(Scene modeling code data)
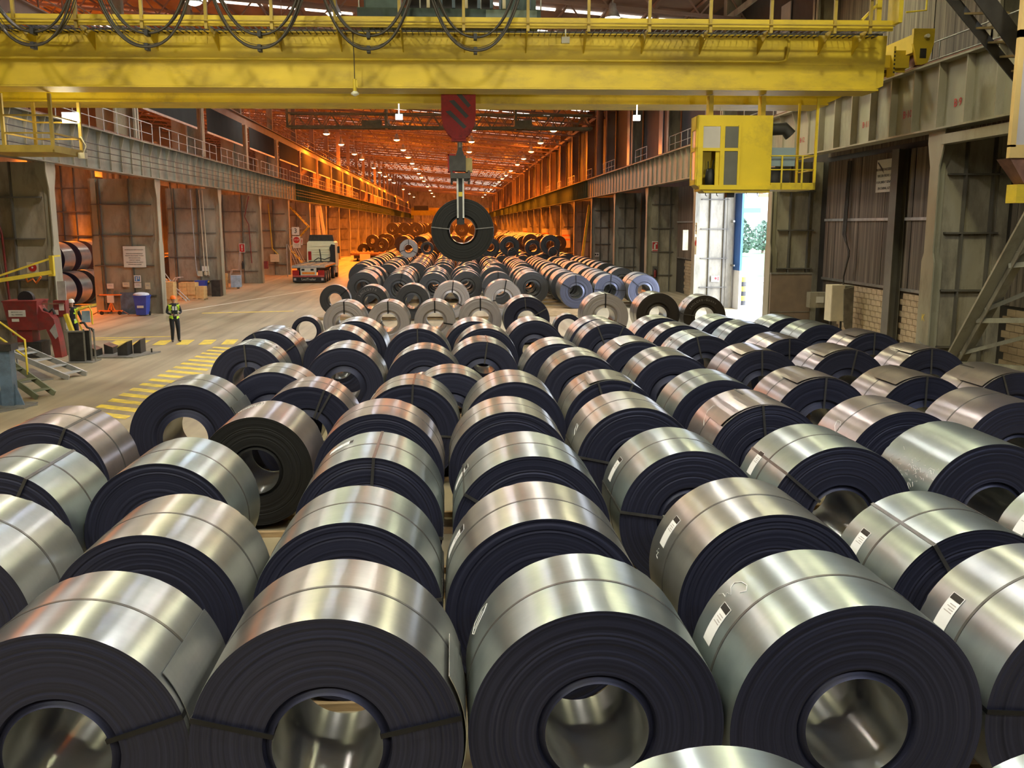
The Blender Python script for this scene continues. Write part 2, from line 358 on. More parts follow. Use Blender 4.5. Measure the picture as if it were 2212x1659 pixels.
sheets(wr, 12.8, 38.2, 7.3, 16.4, XW-.03, 1.6, M['clad'], .26)
# block work under the sheets
br = MB().box(-.01, .035, -.19, .19, -.095, .095).mesh('brick', M['brick'])
rw = random.Random(3)
for r in range(11):
    for c in range(26):
        y = 26.0+c*.40+(.2 if r % 2 else 0)
        if 31.0 < y < 31.7: continue
        o = link('brick', br, wr, (XW-.03-.008*rw.random(), y, .11+r*.205)); o.rotation_euler = (PI, 0, PI)
struct(MB().box(XW-.02, XW-.001, 25.6, 38.1, 0, 2.35).build('wall_plinth', M['mortar']))
bb = MB()
for r in range(11):
    for c in range(12): bb.cb((XW-.03, 56.6+c*.42+(.2 if r % 2 else 0), .11+r*.205), (.05, .39, .19))
o = bb.build('brick_infill', M['brick'], wr); o['kind'] = 'stuff'
MB().box(XW-.12, XW-.05, 25.6, 38.1, 2.33, 2.43).box(XW-.10, XW-.05, 50.4, 63.7, 2.33, 2.41).build('sill_strip', M['steelc'], wr)
MB().box(XW-.16, XW-.07, 25.7, 38.0, 4.72, 4.82).box(XW-.16, XW-.07, 50.6, 63.6, 4.72, 4.82).build('wall_rail', M['galv'], wr)
mb = MB().box(XW-.5, XW-.47, 31.1, 31.6, 0, 7.1).box(XW-.17, XW-.14, 31.1, 31.6, 0, 7.1).box(XW-.47, XW-.17, 31.33, 31.37, 0, 7.1)
struct(mb.build('wall_column', M['greyd']))
# door leaf (slid back, outside) and door reveal
dr = struct(MB().box(XW+.12, XW+.24, 50.05, 51.6, 2.1, 6.9).build('door_1', M['bluew']))
MB().box(XW+.12, XW+.26, 50.05, 51.6, 0, 2.1).build('lower_panel', M['bldg'], dr)
MB().box(XW-.1, XW+.12, 51.3, 51.6, 0, 6.9).build('door_jamb', M['bldg'], dr)
MB().box(XW-.1, XW+.12, DY0-.2, DY0, 0, 6.9).build('door_jamb', M['greyl'], dr)
MB().box(XW-.1, XW+.2, DY0-.2, 51.6, 6.9, 7.15).build('door_head', M['greyl'], dr)

# portal pillars
def frame(side, Y, idx, detail):
    gm, gl = M['grey'], M['greyl']
    if side < 0: xi, xo, xm, zt = -15.1, -18.55, -18.17, 6.9
    else: xi, xo, xm, zt = 13.3, XW-.02, None, 7.15
    s = side
    root = link('pillar_%d' % idx, MB().box(min(xi, xo), max(xi, xo), Y-.012, Y+.012, 0, zt).mesh('web', gm)); struct(root)
    # inner flange: slim above, broad below 3.7 m, flared head
    hw, hb = .17, .25
    if detail: hw, hb = .24, .34
    poly = [(-hb, 0), (hb, 0), (hb, 3.55), (hw, 3.8), (hw, zt-1.0), (hb+.1, zt-.35), (hb+.1, zt), (-hb-.1, zt), (-hb-.1, zt-.35), (-hw, zt-1.0), (-hw, 3.8), (-hb, 3.55)]
    MB().prism([(Y+a, b) for a, b in poly], xi-.02, xi+.02, 0, 'yz').build('flange', gl, root)
    # column section seen from the camera: a shallow box strip beside the flange
    w1, w2 = .26*s, .38*s
    pz = [(xi, 0), (xi+w2, 0), (xi+w2, 3.55), (xi+w1, 3.8), (xi+w1, zt-1.0), (xi+w2*1.35, zt-.4), (xi+w2*1.35, zt), (xi, zt)]
    MB().prism(pz, Y-.07, Y-.012).build('column_edge', gl, root)
    if xm is not None:
        pz = [(xm, 0), (xm-.38, 0), (xm-.38, 3.55), (xm-.26, 3.8), (xm-.26, zt), (xm, zt)]
        MB().prism(pz, Y-.09, Y-.012).build('column_edge', gl, root)
    else:
        MB().box(xo-.35, xo-.0, Y-.06, Y-.012, 0, zt).build('column_edge', gm, root)
    zs = [.95, 2.5, 4.05, 5.6] if side < 0 else [1.15, 2.75, 4.35, 5.95]
    xs = [-18.0, -16.55] if side < 0 else [14.15, 14.95]
    xa, xb = (xm-.3, xi-.36) if side < 0 else (xi+.36, xo-.3)
    if detail:
        for z in zs: MB().box(xa, xb, Y-.15, Y-.012, z-.025, z+.025).build('stiffener', M['greyd'], root)  # ribs coloured darker to include the shadow beside them
        for x in xs: MB().box(x-.025, x+.025, Y-.14, Y-.012, 0, zt).build('stiffener', M['greyd'], root)
    else:
        b = MB()
        for z in zs: b.box(xa, xb, Y-.13, Y-.012, z-.03, z+.03)
        for x in xs: b.box(x-.03, x+.03, Y-.12, Y-.012, 0, zt)
        o = b.build('stiffener', gm, root); o['kind'] = 'stuff'
    return root
idx = 1; FRL = []; FRR = []
for i in range(26):
    y = 36.7+12.85*i
    if y < YEND-2: FRL.append(frame(-1, y, idx, i < 9)); idx += 1
for i in range(27):
    y = 25.4+12.85*i+(.55 if i == 1 else 0)
    if y < YEND-2: FRR.append(frame(1, y, idx, i < 8)); idx += 1

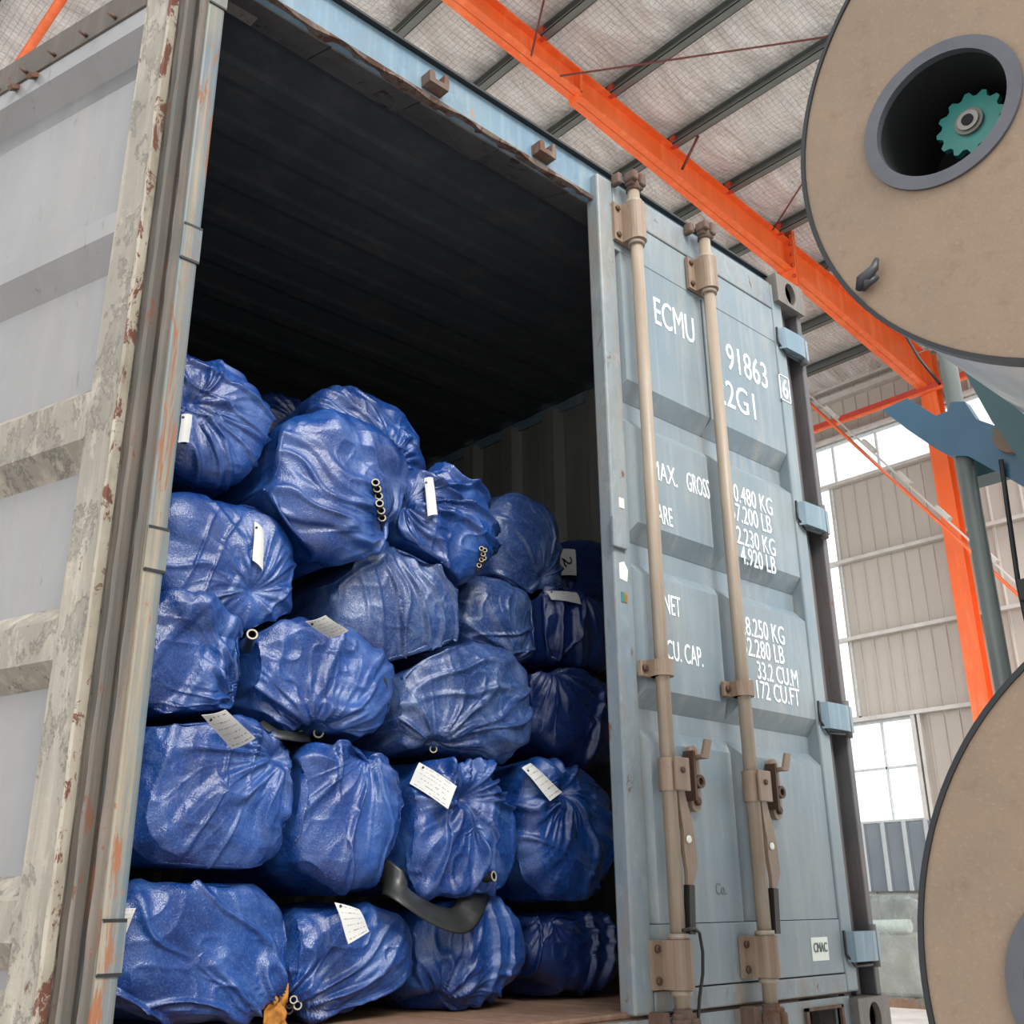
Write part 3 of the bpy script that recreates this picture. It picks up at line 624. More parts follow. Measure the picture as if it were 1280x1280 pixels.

EXERCISE TASK
Retype the data above exactly; pictures are not part of the copy.

WORKED ANSWER
The Blender Python script for this scene continues. Write part 2, from line 358 on. More parts follow. Use Blender 4.5. Measure the picture as if it were 2212x1659 pixels.
sheets(wr, 12.8, 38.2, 7.3, 16.4, XW-.03, 1.6, M['clad'], .26)
# block work under the sheets
br = MB().box(-.01, .035, -.19, .19, -.095, .095).mesh('brick', M['brick'])
rw = random.Random(3)
for r in range(11):
    for c in range(26):
        y = 26.0+c*.40+(.2 if r % 2 else 0)
        if 31.0 < y < 31.7: continue
        o = link('brick', br, wr, (XW-.03-.008*rw.random(), y, .11+r*.205)); o.rotation_euler = (PI, 0, PI)
struct(MB().box(XW-.02, XW-.001, 25.6, 38.1, 0, 2.35).build('wall_plinth', M['mortar']))
bb = MB()
for r in range(11):
    for c in range(12): bb.cb((XW-.03, 56.6+c*.42+(.2 if r % 2 else 0), .11+r*.205), (.05, .39, .19))
o = bb.build('brick_infill', M['brick'], wr); o['kind'] = 'stuff'
MB().box(XW-.12, XW-.05, 25.6, 38.1, 2.33, 2.43).box(XW-.10, XW-.05, 50.4, 63.7, 2.33, 2.41).build('sill_strip', M['steelc'], wr)
MB().box(XW-.16, XW-.07, 25.7, 38.0, 4.72, 4.82).box(XW-.16, XW-.07, 50.6, 63.6, 4.72, 4.82).build('wall_rail', M['galv'], wr)
mb = MB().box(XW-.5, XW-.47, 31.1, 31.6, 0, 7.1).box(XW-.17, XW-.14, 31.1, 31.6, 0, 7.1).box(XW-.47, XW-.17, 31.33, 31.37, 0, 7.1)
struct(mb.build('wall_column', M['greyd']))
# door leaf (slid back, outside) and door reveal
dr = struct(MB().box(XW+.12, XW+.24, 50.05, 51.6, 2.1, 6.9).build('door_1', M['bluew']))
MB().box(XW+.12, XW+.26, 50.05, 51.6, 0, 2.1).build('lower_panel', M['bldg'], dr)
MB().box(XW-.1, XW+.12, 51.3, 51.6, 0, 6.9).build('door_jamb', M['bldg'], dr)
MB().box(XW-.1, XW+.12, DY0-.2, DY0, 0, 6.9).build('door_jamb', M['greyl'], dr)
MB().box(XW-.1, XW+.2, DY0-.2, 51.6, 6.9, 7.15).build('door_head', M['greyl'], dr)

# portal pillars
def frame(side, Y, idx, detail):
    gm, gl = M['grey'], M['greyl']
    if side < 0: xi, xo, xm, zt = -15.1, -18.55, -18.17, 6.9
    else: xi, xo, xm, zt = 13.3, XW-.02, None, 7.15
    s = side
    root = link('pillar_%d' % idx, MB().box(min(xi, xo), max(xi, xo), Y-.012, Y+.012, 0, zt).mesh('web', gm)); struct(root)
    # inner flange: slim above, broad below 3.7 m, flared head
    hw, hb = .17, .25
    if detail: hw, hb = .24, .34
    poly = [(-hb, 0), (hb, 0), (hb, 3.55), (hw, 3.8), (hw, zt-1.0), (hb+.1, zt-.35), (hb+.1, zt), (-hb-.1, zt), (-hb-.1, zt-.35), (-hw, zt-1.0), (-hw, 3.8), (-hb, 3.55)]
    MB().prism([(Y+a, b) for a, b in poly], xi-.02, xi+.02, 0, 'yz').build('flange', gl, root)
    # column section seen from the camera: a shallow box strip beside the flange
    w1, w2 = .26*s, .38*s
    pz = [(xi, 0), (xi+w2, 0), (xi+w2, 3.55), (xi+w1, 3.8), (xi+w1, zt-1.0), (xi+w2*1.35, zt-.4), (xi+w2*1.35, zt), (xi, zt)]
    MB().prism(pz, Y-.07, Y-.012).build('column_edge', gl, root)
    if xm is not None:
        pz = [(xm, 0), (xm-.38, 0), (xm-.38, 3.55), (xm-.26, 3.8), (xm-.26, zt), (xm, zt)]
        MB().prism(pz, Y-.09, Y-.012).build('column_edge', gl, root)
    else:
        MB().box(xo-.35, xo-.0, Y-.06, Y-.012, 0, zt).build('column_edge', gm, root)
    zs = [.95, 2.5, 4.05, 5.6] if side < 0 else [1.15, 2.75, 4.35, 5.95]
    xs = [-18.0, -16.55] if side < 0 else [14.15, 14.95]
    xa, xb = (xm-.3, xi-.36) if side < 0 else (xi+.36, xo-.3)
    if detail:
        for z in zs: MB().box(xa, xb, Y-.15, Y-.012, z-.025, z+.025).build('stiffener', M['greyd'], root)  # ribs coloured darker to include the shadow beside them
        for x in xs: MB().box(x-.025, x+.025, Y-.14, Y-.012, 0, zt).build('stiffener', M['greyd'], root)
    else:
        b = MB()
        for z in zs: b.box(xa, xb, Y-.13, Y-.012, z-.03, z+.03)
        for x in xs: b.box(x-.03, x+.03, Y-.12, Y-.012, 0, zt)
        o = b.build('stiffener', gm, root); o['kind'] = 'stuff'
    return root
idx = 1; FRL = []; FRR = []
for i in range(26):
    y = 36.7+12.85*i
    if y < YEND-2: FRL.append(frame(-1, y, idx, i < 9)); idx += 1
for i in range(27):
    y = 25.4+12.85*i+(.55 if i == 1 else 0)
    if y < YEND-2: FRR.append(frame(1, y, idx, i < 8)); idx += 1

Write part 3 of the bpy script that recreates this picture. It picks up at line 624. More parts follow. Measure the picture as if it were 1280x1280 pixels.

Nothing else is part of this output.